Bras spoke out in September last year about the extreme pressure of Michelin’s scrutiny and told Agence France-Presse that although the stars were a “source of great satisfaction” he wanted to “proceed with a free spirit and without stress”. He even said that like all chefs he sometimes found himself thinking of Bernard Loiseau, the acclaimed French chef who killed himself in 2003, an act widely seen as linked to rumours that he would lose his third Michelin star. “I’m not in the frame of mind,” Bras said.

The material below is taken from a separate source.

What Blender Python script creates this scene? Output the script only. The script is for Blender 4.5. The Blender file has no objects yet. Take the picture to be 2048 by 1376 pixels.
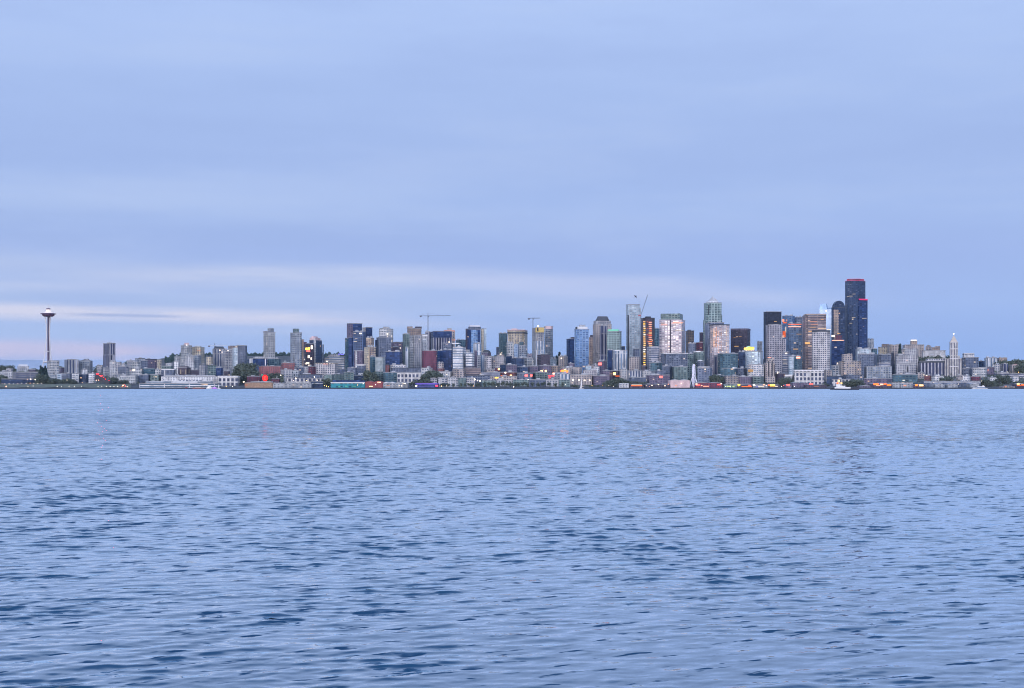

He tweeted: “In accordance with my wishes, the Michelin guide has announced that it will remove Le Suquet from its 2018 selection. I open a new chapter of my professional life, always with so much passion for cooking.”
Although Bras is the first to have his restaurant immediately removed from the guide, others chefs have attempted to extricate themselves from the pressure or unwanted attention by closing their business or completely changing their offering. The one time enfant terrible of British cooking (turned stock cube spokesman) Marco Pierre White closed his eponymous Hyde Park venture in 1999, giving up three stars and simultaneously announcing his retirement from cooking.
German chef Matthias Dahlinger followed suit, handing back his star by completely changing the food offering at Eichhalde in Freiburg im Breisgau, Germany. In 2005 pioneer of nouvelle cuisine Alain Senderens shocked the culinary world by giving back his three stars, claiming diners were turned off by excessive luxury. He reopened Lucas Carton in Paris as Senderens with a new, simpler menu at a fraction of the price. Then Olivier Roellinger shut three star Maisons de Bricourt in Cancale, France, in 2008 hoping for ‘a quieter life’.